Selain melukis, A. D. Pirous juga banyak menghasilkan karya grafis berupa cetak-saring dan etsa. Periode karyanya dapat dibagi ke dalam tiga tahapan, yakni tahap studi realistik, pengembaraan kubistik, dan pencapaian citraan kaligrafi. Pada Maret 2002 di Galeri Nasional, A. D. Pirous mengadakan lagi Pameran Retrospektif. Ia pernah melakukan kritik sosial menanggapi perkara Harmoko (Mantan Menteri Penerangan era Suharto) dalam karya “Amanat Kepada Sang Pemimpin” karena salah melafazkan satu ayat Al-Quran.

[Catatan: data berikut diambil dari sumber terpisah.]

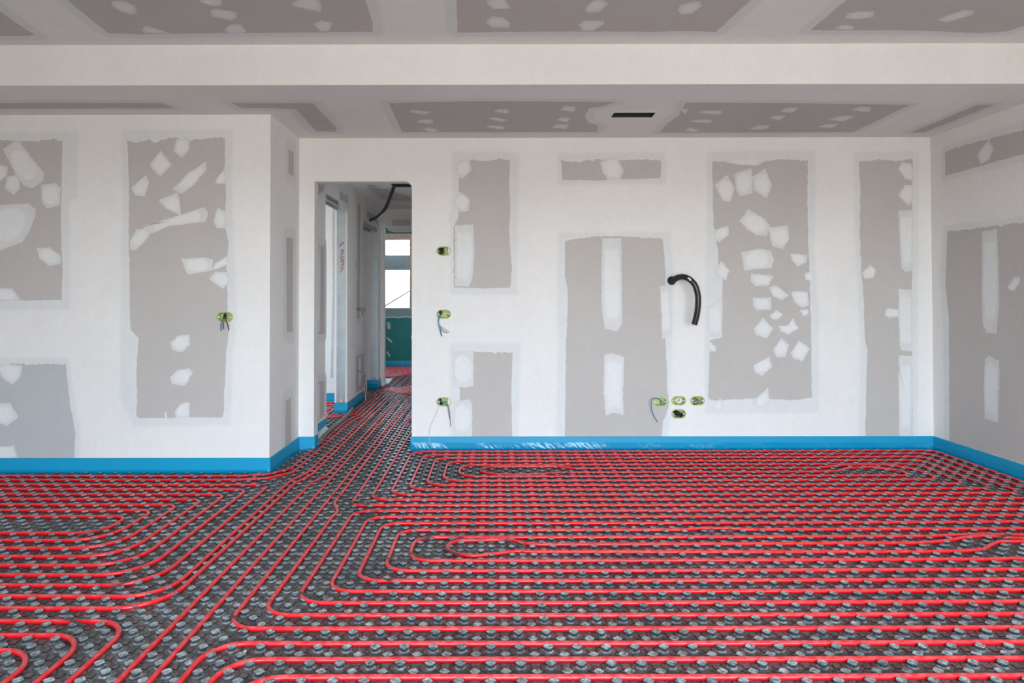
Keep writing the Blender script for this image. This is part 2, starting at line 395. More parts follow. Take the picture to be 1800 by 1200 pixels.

Bagaimana awalnya Pirous mengkonsepsikan pencapaian terakhirnya sendiri itu, bisa terjelaskan dalam jawabannya atas Yusuf Affendi soal ekpresi bentukkah ataukah pesan pada ayat Al-Quran di lukisan itu sendiri dalam bentuk-ungkap kaligrafinya, “Kedua-duanya. Jelas aku menyukai yang literer; pengucapan dalam bahasa visual tidak hanya bentuk dan warna, tetapi juga pesan yang tergetarkan. Peranan tulisan dalam lukisan, lebih dikenal di dunia Timur daripada di Barat. Lihatlah seni miniatur Parsia, lukisan bersajak dari seni klasik Tiongkok, kaligrafi Jepang dan seni lontar di Bali. Antara pesan kejiwaan dan ekspresi lukisan dan tulisan telah menjadi satu dalam satu komposisi yang utuh” (Yusuf Affendi, “Yang Kini Berperan Dalam Seni Indonesia”, Pikiran Rakyat, 6-8- 1975).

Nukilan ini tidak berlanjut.